— WRITTEN TASK —
Transcribe each line of the material as it is, and drop any picture.

— SOURCE EXCERPT —
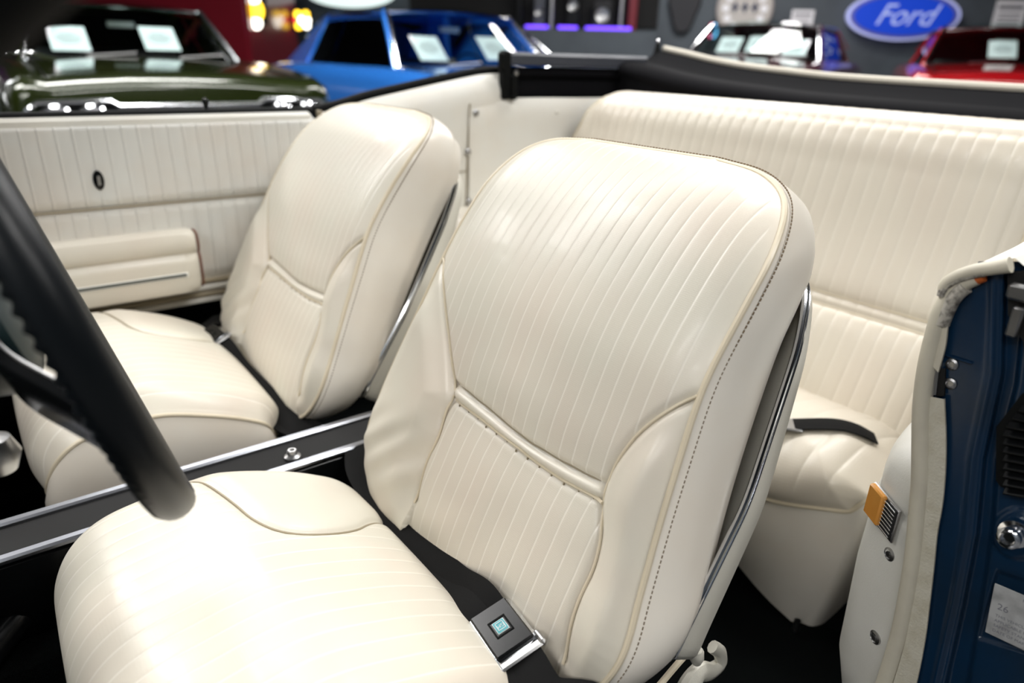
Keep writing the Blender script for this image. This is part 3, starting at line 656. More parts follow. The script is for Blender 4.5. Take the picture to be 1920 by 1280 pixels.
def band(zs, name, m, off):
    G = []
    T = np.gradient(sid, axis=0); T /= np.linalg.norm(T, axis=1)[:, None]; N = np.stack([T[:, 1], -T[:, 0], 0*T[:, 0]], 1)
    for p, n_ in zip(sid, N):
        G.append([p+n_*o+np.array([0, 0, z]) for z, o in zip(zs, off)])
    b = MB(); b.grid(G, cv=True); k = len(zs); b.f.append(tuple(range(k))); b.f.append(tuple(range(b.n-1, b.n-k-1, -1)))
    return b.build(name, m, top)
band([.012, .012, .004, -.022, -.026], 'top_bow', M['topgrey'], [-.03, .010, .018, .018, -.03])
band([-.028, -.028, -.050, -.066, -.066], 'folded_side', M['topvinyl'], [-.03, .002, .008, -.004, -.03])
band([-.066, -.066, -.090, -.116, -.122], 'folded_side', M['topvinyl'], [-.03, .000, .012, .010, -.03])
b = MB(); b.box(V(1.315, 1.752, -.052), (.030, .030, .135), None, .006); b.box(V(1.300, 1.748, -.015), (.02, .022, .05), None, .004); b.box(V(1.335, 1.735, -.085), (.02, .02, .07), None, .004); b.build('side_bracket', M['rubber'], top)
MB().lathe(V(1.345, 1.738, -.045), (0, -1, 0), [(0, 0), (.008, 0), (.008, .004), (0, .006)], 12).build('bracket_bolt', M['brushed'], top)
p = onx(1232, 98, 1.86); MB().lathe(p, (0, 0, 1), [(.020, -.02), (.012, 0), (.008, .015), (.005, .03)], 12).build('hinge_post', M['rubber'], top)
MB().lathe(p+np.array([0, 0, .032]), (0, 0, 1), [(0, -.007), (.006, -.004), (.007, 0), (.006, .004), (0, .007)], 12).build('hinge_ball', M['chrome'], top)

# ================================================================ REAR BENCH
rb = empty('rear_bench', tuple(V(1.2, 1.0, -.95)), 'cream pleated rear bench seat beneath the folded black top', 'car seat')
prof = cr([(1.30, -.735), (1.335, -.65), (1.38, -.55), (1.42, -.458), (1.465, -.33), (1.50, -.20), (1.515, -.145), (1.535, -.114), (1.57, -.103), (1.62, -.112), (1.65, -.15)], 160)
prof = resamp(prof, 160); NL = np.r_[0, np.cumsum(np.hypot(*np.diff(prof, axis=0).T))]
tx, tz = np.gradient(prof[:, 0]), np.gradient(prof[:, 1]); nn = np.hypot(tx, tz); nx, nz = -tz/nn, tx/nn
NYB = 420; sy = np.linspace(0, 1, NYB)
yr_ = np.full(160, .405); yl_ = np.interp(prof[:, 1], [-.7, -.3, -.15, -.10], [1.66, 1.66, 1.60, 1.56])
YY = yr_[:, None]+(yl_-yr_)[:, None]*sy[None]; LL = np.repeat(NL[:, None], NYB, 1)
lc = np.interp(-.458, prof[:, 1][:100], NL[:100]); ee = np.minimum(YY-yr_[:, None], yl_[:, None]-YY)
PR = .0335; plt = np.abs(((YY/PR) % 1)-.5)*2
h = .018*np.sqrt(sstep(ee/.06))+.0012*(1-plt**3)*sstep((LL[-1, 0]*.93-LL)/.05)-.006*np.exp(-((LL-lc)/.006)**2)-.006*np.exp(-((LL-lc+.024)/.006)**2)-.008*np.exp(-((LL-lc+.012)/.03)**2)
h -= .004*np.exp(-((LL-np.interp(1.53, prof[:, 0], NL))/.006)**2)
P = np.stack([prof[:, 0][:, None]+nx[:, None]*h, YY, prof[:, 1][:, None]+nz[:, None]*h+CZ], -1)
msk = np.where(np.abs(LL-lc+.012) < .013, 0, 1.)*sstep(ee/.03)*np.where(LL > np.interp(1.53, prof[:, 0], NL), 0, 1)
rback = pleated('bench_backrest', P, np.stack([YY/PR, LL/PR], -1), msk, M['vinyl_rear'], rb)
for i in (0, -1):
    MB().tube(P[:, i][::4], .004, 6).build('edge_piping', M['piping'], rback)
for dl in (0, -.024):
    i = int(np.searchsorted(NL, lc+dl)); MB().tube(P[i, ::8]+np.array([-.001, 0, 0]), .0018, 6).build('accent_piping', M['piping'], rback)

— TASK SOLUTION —
Keep writing the Blender script for this image. This is part 3, starting at line 656. More parts follow. The script is for Blender 4.5. Take the picture to be 1920 by 1280 pixels.
def band(zs, name, m, off):
    G = []
    T = np.gradient(sid, axis=0); T /= np.linalg.norm(T, axis=1)[:, None]; N = np.stack([T[:, 1], -T[:, 0], 0*T[:, 0]], 1)
    for p, n_ in zip(sid, N):
        G.append([p+n_*o+np.array([0, 0, z]) for z, o in zip(zs, off)])
    b = MB(); b.grid(G, cv=True); k = len(zs); b.f.append(tuple(range(k))); b.f.append(tuple(range(b.n-1, b.n-k-1, -1)))
    return b.build(name, m, top)
band([.012, .012, .004, -.022, -.026], 'top_bow', M['topgrey'], [-.03, .010, .018, .018, -.03])
band([-.028, -.028, -.050, -.066, -.066], 'folded_side', M['topvinyl'], [-.03, .002, .008, -.004, -.03])
band([-.066, -.066, -.090, -.116, -.122], 'folded_side', M['topvinyl'], [-.03, .000, .012, .010, -.03])
b = MB(); b.box(V(1.315, 1.752, -.052), (.030, .030, .135), None, .006); b.box(V(1.300, 1.748, -.015), (.02, .022, .05), None, .004); b.box(V(1.335, 1.735, -.085), (.02, .02, .07), None, .004); b.build('side_bracket', M['rubber'], top)
MB().lathe(V(1.345, 1.738, -.045), (0, -1, 0), [(0, 0), (.008, 0), (.008, .004), (0, .006)], 12).build('bracket_bolt', M['brushed'], top)
p = onx(1232, 98, 1.86); MB().lathe(p, (0, 0, 1), [(.020, -.02), (.012, 0), (.008, .015), (.005, .03)], 12).build('hinge_post', M['rubber'], top)
MB().lathe(p+np.array([0, 0, .032]), (0, 0, 1), [(0, -.007), (.006, -.004), (.007, 0), (.006, .004), (0, .007)], 12).build('hinge_ball', M['chrome'], top)

# ================================================================ REAR BENCH
rb = empty('rear_bench', tuple(V(1.2, 1.0, -.95)), 'cream pleated rear bench seat beneath the folded black top', 'car seat')
prof = cr([(1.30, -.735), (1.335, -.65), (1.38, -.55), (1.42, -.458), (1.465, -.33), (1.50, -.20), (1.515, -.145), (1.535, -.114), (1.57, -.103), (1.62, -.112), (1.65, -.15)], 160)
prof = resamp(prof, 160); NL = np.r_[0, np.cumsum(np.hypot(*np.diff(prof, axis=0).T))]
tx, tz = np.gradient(prof[:, 0]), np.gradient(prof[:, 1]); nn = np.hypot(tx, tz); nx, nz = -tz/nn, tx/nn
NYB = 420; sy = np.linspace(0, 1, NYB)
yr_ = np.full(160, .405); yl_ = np.interp(prof[:, 1], [-.7, -.3, -.15, -.10], [1.66, 1.66, 1.60, 1.56])
YY = yr_[:, None]+(yl_-yr_)[:, None]*sy[None]; LL = np.repeat(NL[:, None], NYB, 1)
lc = np.interp(-.458, prof[:, 1][:100], NL[:100]); ee = np.minimum(YY-yr_[:, None], yl_[:, None]-YY)
PR = .0335; plt = np.abs(((YY/PR) % 1)-.5)*2
h = .018*np.sqrt(sstep(ee/.06))+.0012*(1-plt**3)*sstep((LL[-1, 0]*.93-LL)/.05)-.006*np.exp(-((LL-lc)/.006)**2)-.006*np.exp(-((LL-lc+.024)/.006)**2)-.008*np.exp(-((LL-lc+.012)/.03)**2)
h -= .004*np.exp(-((LL-np.interp(1.53, prof[:, 0], NL))/.006)**2)
P = np.stack([prof[:, 0][:, None]+nx[:, None]*h, YY, prof[:, 1][:, None]+nz[:, None]*h+CZ], -1)
msk = np.where(np.abs(LL-lc+.012) < .013, 0, 1.)*sstep(ee/.03)*np.where(LL > np.interp(1.53, prof[:, 0], NL), 0, 1)
rback = pleated('bench_backrest', P, np.stack([YY/PR, LL/PR], -1), msk, M['vinyl_rear'], rb)
for i in (0, -1):
    MB().tube(P[:, i][::4], .004, 6).build('edge_piping', M['piping'], rback)
for dl in (0, -.024):
    i = int(np.searchsorted(NL, lc+dl)); MB().tube(P[i, ::8]+np.array([-.001, 0, 0]), .0018, 6).build('accent_piping', M['piping'], rback)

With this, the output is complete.